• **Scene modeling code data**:
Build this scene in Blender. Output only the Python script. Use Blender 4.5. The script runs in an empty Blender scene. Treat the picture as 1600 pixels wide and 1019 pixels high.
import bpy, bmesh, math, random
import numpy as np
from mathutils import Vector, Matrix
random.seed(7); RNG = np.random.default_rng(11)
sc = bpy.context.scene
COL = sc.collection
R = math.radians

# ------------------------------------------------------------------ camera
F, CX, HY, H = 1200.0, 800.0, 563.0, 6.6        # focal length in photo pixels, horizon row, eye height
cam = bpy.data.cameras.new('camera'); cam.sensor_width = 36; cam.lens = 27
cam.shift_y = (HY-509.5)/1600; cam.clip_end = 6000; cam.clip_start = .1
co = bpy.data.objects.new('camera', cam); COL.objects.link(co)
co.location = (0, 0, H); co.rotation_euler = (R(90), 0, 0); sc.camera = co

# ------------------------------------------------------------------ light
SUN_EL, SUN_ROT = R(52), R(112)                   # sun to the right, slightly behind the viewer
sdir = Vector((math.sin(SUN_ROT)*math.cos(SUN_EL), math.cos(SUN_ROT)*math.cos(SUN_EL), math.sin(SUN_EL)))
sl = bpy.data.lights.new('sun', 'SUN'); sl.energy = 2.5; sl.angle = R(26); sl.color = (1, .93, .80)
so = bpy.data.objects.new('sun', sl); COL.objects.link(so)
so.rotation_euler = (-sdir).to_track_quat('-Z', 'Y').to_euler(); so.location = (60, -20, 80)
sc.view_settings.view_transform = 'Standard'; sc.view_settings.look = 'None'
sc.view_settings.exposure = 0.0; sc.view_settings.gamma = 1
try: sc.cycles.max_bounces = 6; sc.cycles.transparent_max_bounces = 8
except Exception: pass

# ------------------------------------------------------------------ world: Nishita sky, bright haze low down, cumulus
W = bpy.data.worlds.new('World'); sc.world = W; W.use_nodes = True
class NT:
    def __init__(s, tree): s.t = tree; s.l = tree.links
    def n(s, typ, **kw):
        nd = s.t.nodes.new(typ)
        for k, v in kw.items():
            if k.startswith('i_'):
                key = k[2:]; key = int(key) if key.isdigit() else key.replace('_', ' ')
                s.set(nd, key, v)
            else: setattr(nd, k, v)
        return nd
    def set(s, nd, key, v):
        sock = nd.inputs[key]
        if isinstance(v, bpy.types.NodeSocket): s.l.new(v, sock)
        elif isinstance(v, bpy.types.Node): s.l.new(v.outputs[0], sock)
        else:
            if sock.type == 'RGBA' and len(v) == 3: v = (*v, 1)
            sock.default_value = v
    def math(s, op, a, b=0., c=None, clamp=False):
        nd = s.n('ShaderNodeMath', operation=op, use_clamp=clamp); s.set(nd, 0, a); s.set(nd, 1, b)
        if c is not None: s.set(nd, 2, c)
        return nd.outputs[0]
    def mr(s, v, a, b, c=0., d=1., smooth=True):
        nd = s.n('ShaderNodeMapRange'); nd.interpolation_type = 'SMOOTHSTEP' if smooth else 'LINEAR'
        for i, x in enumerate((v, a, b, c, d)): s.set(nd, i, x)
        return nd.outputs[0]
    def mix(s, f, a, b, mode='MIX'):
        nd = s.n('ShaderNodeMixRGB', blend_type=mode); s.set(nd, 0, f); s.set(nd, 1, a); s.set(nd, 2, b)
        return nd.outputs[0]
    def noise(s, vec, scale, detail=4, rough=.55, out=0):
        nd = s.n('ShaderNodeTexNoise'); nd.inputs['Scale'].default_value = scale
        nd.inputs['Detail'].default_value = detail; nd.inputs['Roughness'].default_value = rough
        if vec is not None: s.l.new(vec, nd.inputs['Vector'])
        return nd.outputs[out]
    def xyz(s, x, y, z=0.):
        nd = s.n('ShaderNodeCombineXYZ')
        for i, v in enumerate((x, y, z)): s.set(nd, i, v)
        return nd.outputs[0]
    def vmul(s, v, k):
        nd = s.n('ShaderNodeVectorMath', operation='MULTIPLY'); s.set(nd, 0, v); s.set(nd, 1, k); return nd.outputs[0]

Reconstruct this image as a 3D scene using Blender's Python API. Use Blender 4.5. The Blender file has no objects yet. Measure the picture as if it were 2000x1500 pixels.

• **PROBLEM DESCRIPTION**:
Output each record precisely as given.

• **RESPONSE TO THIS TASK**:
Build this scene in Blender. Output only the Python script. Use Blender 4.5. The script runs in an empty Blender scene. Treat the picture as 1600 pixels wide and 1019 pixels high.
import bpy, bmesh, math, random
import numpy as np
from mathutils import Vector, Matrix
random.seed(7); RNG = np.random.default_rng(11)
sc = bpy.context.scene
COL = sc.collection
R = math.radians

# ------------------------------------------------------------------ camera
F, CX, HY, H = 1200.0, 800.0, 563.0, 6.6        # focal length in photo pixels, horizon row, eye height
cam = bpy.data.cameras.new('camera'); cam.sensor_width = 36; cam.lens = 27
cam.shift_y = (HY-509.5)/1600; cam.clip_end = 6000; cam.clip_start = .1
co = bpy.data.objects.new('camera', cam); COL.objects.link(co)
co.location = (0, 0, H); co.rotation_euler = (R(90), 0, 0); sc.camera = co

# ------------------------------------------------------------------ light
SUN_EL, SUN_ROT = R(52), R(112)                   # sun to the right, slightly behind the viewer
sdir = Vector((math.sin(SUN_ROT)*math.cos(SUN_EL), math.cos(SUN_ROT)*math.cos(SUN_EL), math.sin(SUN_EL)))
sl = bpy.data.lights.new('sun', 'SUN'); sl.energy = 2.5; sl.angle = R(26); sl.color = (1, .93, .80)
so = bpy.data.objects.new('sun', sl); COL.objects.link(so)
so.rotation_euler = (-sdir).to_track_quat('-Z', 'Y').to_euler(); so.location = (60, -20, 80)
sc.view_settings.view_transform = 'Standard'; sc.view_settings.look = 'None'
sc.view_settings.exposure = 0.0; sc.view_settings.gamma = 1
try: sc.cycles.max_bounces = 6; sc.cycles.transparent_max_bounces = 8
except Exception: pass

# ------------------------------------------------------------------ world: Nishita sky, bright haze low down, cumulus
W = bpy.data.worlds.new('World'); sc.world = W; W.use_nodes = True
class NT:
    def __init__(s, tree): s.t = tree; s.l = tree.links
    def n(s, typ, **kw):
        nd = s.t.nodes.new(typ)
        for k, v in kw.items():
            if k.startswith('i_'):
                key = k[2:]; key = int(key) if key.isdigit() else key.replace('_', ' ')
                s.set(nd, key, v)
            else: setattr(nd, k, v)
        return nd
    def set(s, nd, key, v):
        sock = nd.inputs[key]
        if isinstance(v, bpy.types.NodeSocket): s.l.new(v, sock)
        elif isinstance(v, bpy.types.Node): s.l.new(v.outputs[0], sock)
        else:
            if sock.type == 'RGBA' and len(v) == 3: v = (*v, 1)
            sock.default_value = v
    def math(s, op, a, b=0., c=None, clamp=False):
        nd = s.n('ShaderNodeMath', operation=op, use_clamp=clamp); s.set(nd, 0, a); s.set(nd, 1, b)
        if c is not None: s.set(nd, 2, c)
        return nd.outputs[0]
    def mr(s, v, a, b, c=0., d=1., smooth=True):
        nd = s.n('ShaderNodeMapRange'); nd.interpolation_type = 'SMOOTHSTEP' if smooth else 'LINEAR'
        for i, x in enumerate((v, a, b, c, d)): s.set(nd, i, x)
        return nd.outputs[0]
    def mix(s, f, a, b, mode='MIX'):
        nd = s.n('ShaderNodeMixRGB', blend_type=mode); s.set(nd, 0, f); s.set(nd, 1, a); s.set(nd, 2, b)
        return nd.outputs[0]
    def noise(s, vec, scale, detail=4, rough=.55, out=0):
        nd = s.n('ShaderNodeTexNoise'); nd.inputs['Scale'].default_value = scale
        nd.inputs['Detail'].default_value = detail; nd.inputs['Roughness'].default_value = rough
        if vec is not None: s.l.new(vec, nd.inputs['Vector'])
        return nd.outputs[out]
    def xyz(s, x, y, z=0.):
        nd = s.n('ShaderNodeCombineXYZ')
        for i, v in enumerate((x, y, z)): s.set(nd, i, v)
        return nd.outputs[0]
    def vmul(s, v, k):
        nd = s.n('ShaderNodeVectorMath', operation='MULTIPLY'); s.set(nd, 0, v); s.set(nd, 1, k); return nd.outputs[0]

Reconstruct this image as a 3D scene using Blender's Python API. Use Blender 4.5. The Blender file has no objects yet. Measure the picture as if it were 2000x1500 pixels.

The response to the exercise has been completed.